Construction of Nelson Pillar, a large granite pillar topped by a statue of Horatio Nelson in the middle of O’Connell Street (formerly Sackville Street) in Dublin, begins with the laying of the foundation stone on February 15, 1808, by the Lord Lieutenant the Duke of Richmond.

News of Nelson’s victory at Trafalgar reaches Dublin on November 8, 1805, and is greeted with boisterous celebrations in the streets, alongside mourning for the death of the hero. Within a month the Lord Mayor of Dublin, James Vance, calls a meeting of nobility, clergy, bankers, merchants, and citizens to plan a monument in Nelson’s memory, which is to be funded by public subscription.

The duke, dressed in a general’s uniform and accompanied by the Duchess in deep mourning for the dead hero, arrive at the foundation stone laying in a state coach drawn by six horses. The procession from Dublin Castle to the site includes Horse Yeomanry and Foot Yeomanry, sailors, officers of the Army and the Navy, subscribers, the committee, the Provost and Fellows of Trinity College, the Lord Mayor, the Common Council, sheriffs, aldermen, and peers according to their degrees.

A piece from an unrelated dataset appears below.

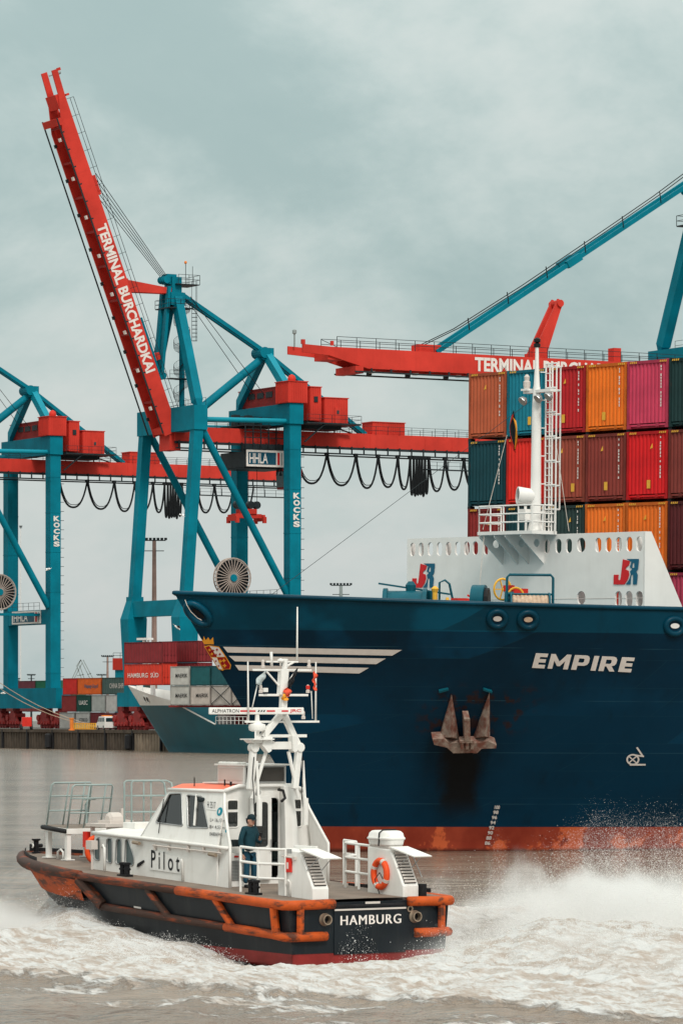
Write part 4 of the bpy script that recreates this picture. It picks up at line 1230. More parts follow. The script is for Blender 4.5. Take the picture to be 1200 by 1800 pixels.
# stays
sy = MB()
b0 = SP(475, 1047, v=0.6)
MB().tube((mu + .2, mv - .15, pz + 5.35), b0, .011, n=4).build('forestay', 'dark_steel', ship)
sy.tube((.9, -.6, pz + 4.0), (1.3, -1.6, pz + .1), .014, n=4).tube((1.3, -1.5, pz), (1.9, -1.2, 10.0), .014, n=4)
sy.tube((0, 1.45, pz + 3.4), (-.3, 1.9, pz), .014, n=4)
sy.build('mast_stay', 'rope_white', ship)

# mooring gear on the forecastle
def gear(px, py, v): return SP(px, py, v=v)
g = gear(712, 1052, 1.0); g.z = 9.75
w = MB().tube(g + V((.5, -.55, .05)), g + V((-.5, .55, .05)), .62, n=20)
w.build('windlass_drum', 'deck_teal', ship, True, auto=True)
w = MB().tube(g + V((.62, -.62, .05)), g + V((.5, -.5, .05)), .72, n=20).tube(g + V((-.5, .5, .05)), g + V((-.62, .62, .05)), .72, n=20)
w.bar(g + V((.9, -.6, .95)), g + V((-1.6, .9, .55)), .07).box(g.x - 1.1, g.x - .7, g.y + .2, g.y + .7, 9.5, 10.4)
w.lathe(g + V((-.2, .1, .65)), (0, 0, 1), [(0, .2), (.25, .22), (.4, .1)], 10)
w.build('windlass', 'deck_teal', ship)
g = gear(764, 1048, 2.2)
MB().lathe((g.x, g.y, 8.6), (0, 0, 1), [(0, .1), (1.75, .1), (1.9, .16), (2.0, .05)], 10).build('yellow_post', 'yellow', ship)
g = gear(772, 1048, 2.2)
MB().path([(g.x, g.y, 8.6), (g.x, g.y, 10.75), (g.x - .2, g.y + .1, 10.85), (g.x - .35, g.y + .2, 10.7), (g.x - .75, g.y + .45, 8.6)], .05, 6).build('chain_frame', 'deck_teal', ship, True)
g = gear(786, 1050, 2.8)
MB().lathe((g.x, g.y, 8.6), (0, 0, 1), [(0, .09), (1.4, .09), (1.55, .05)], 8).build('yellow_post', 'yellow', ship)
g = gear(808, 1052, 3.2); g.z = 10.0
MB().box(g.x - .3, g.x + .3, g.y - .2, g.y + .2, 9.2, 10.12).bar(g + V((.1, 0, 0)), g + V((-.9, .5, .15)), .08).bar(g + V((-.3, .1, .25)), g + V((-.9, .5, -.1)), .07).build('chain_stopper', 'red', ship)
g = gear(848, 1046, 3.4); g.z = 10.05
wd = MB().tube(g + V((.25, -.3, 0)), g + V((-.05, .12, 0)), .62, n=20).build('winch_drum', 'deck_teal', ship, True, auto=True)
MB().tube(g + V((-.05, .1, 0)), g + V((-.15, .22, 0)), .5, n=18).build('winch_flange', 'black', wd)
hw = MB().torus(g + V((-.75, .35, .45)), V((.35, -.12, 0)), V((0, 0, .42)), .045, 20, 6)
for k in range(5):
    a_ = k * math.tau / 5
    hw.tube(g + V((-.75, .35, .45)), g + V((-.75 + .35 * math.cos(a_), .35 - .12 * math.cos(a_), .45 + .42 * math.sin(a_))), .03, n=4)
hw.build('hand_wheel', 'yellow', ship)
MB().box(g.x - 2.0, g.x - 1.2, g.y, g.y + .5, 9.3, 10.55).build('winch_motor', 'red', ship)
MB().box(g.x - 1.9, g.x - .7, g.y + .3, g.y + .8, 9.3, 10.0).build('winch_base', 'deck_teal', ship)
g = gear(893, 1050, 4.2); g.z = 10.05
MB().tube(g + V((.1, -.1, 0)), g + V((-.15, .15, 0)), .36, n=14).box(g.x - .4, g.x + .3, g.y - .2, g.y + .2, 9.3, 9.9).build('winch_gearbox', 'deck_teal', ship)
hw = MB().torus(gear(906, 1050, 4.4) + V((0, 0, 0)), V((.3, -.15, 0)), V((0, 0, .38)), .04, 20, 6).build('hand_wheel', 'yellow', ship)
g = gear(931, 1056, 5.0); g.z = 9.75
ax_ = V((-.62, .50, 0))
rp = MB()
for k in range(9): rp.torus(g - ax_ * .8 + ax_ * (1.6 * k / 8), V((.32, .40, 0)).normalized() * .42, V((0, 0, .42)), .11, 18, 6)
rp.build('rope_coil', 'rope', ship, True)
fl = MB().tube(g + ax_ * .92, g + ax_ * 1.0, .62, n=20).tube(g - ax_ * 1.0, g - ax_ * .92, .62, n=20)
fl.build('rope_reel_flange', 'deck_teal', ship)
fr = MB()
a_, b_ = g - ax_ * 1.15, g + ax_ * 1.15
fr.path([(a_.x, a_.y, 8.6), (a_.x, a_.y, 10.95), tuple(a_ + ax_ * .12 + V((0, 0, 1.32))), tuple(b_ - ax_ * .12 + V((0, 0, 1.32))), (b_.x, b_.y, 10.95), (b_.x, b_.y, 8.6)], .06, 6)
fr.tube((a_.x, a_.y, 10.3), (b_.x, b_.y, 10.3), .045, n=5)
fr.build('reel_frame', 'deck_teal', ship, True, auto=True)
g = gear(894, 1036, 4.0)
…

The pillar is a Doric column that rises 121 feet from the ground and is topped by a 13-foot-tall statue of Nelson carved in Portland stone, giving it a total height of 134 feet, some 35 feet shorter than Nelson’s Column in London. The diameter of the column is 13 feet at the bottom and 10 feet at the top. All of the outer and visible parts of the pillar are granite from the quarry of Goldenhill, Manor Kilbride, County Wicklow. The interior is black limestone.

The pillar is completed by August 1809 and the statue of Nelson is hoisted into place. The statue is the work of Thomas Kirk, a young Cork-born sculptor then at the beginning of a successful career. The statue adds £630 to the cost of the pillar, which totals almost £7,000.

The monument is opened to the public on Trafalgar Day, October 21, 1809, the fourth anniversary of the battle. It offers the citizens of Dublin an unprecedented perspective on their city. For the payment of ten pence, they can climb the 168 steps of the inner stone staircase to the viewing platform.

nelson-pillar-bombing

On October 29, 1955, a group of University College Dublin students lock themselves inside the pillar and try to melt the statue with flame throwers. From the top they hang a poster of Kevin Barry, a Dublin Irish Republican Army (IRA) volunteer who is executed by the British during the Irish War of Independence. Gardaí force their way inside with sledgehammers. They take the students’ names and addresses and bring them downstairs. Rather than arrest the students, the Gardaí merely confiscate their equipment and tell everyone to leave quietly. None are ever charged.

At 1:32 AM on March 8, 1966, a bomb destroys the upper half of the pillar, throwing the statue of Nelson into the street. The bomb is planted by a group of former Irish Republican Army (IRA) volunteers in what is believed to mark the commemoration the 50th anniversary of the Easter Rising.

Six days after the original damage, on the morning of Monday, March 14, 1966, Irish Army engineers blow up the rest of the pillar after judging the structure to be too unsafe to restore. This planned demolition causes more damage on O’Connell Street than the original blast, breaking many windows.

The rubble from the monument is taken to the East Wall dump and the lettering from the plinth is moved to the gardens of Butler House, Kilkenny.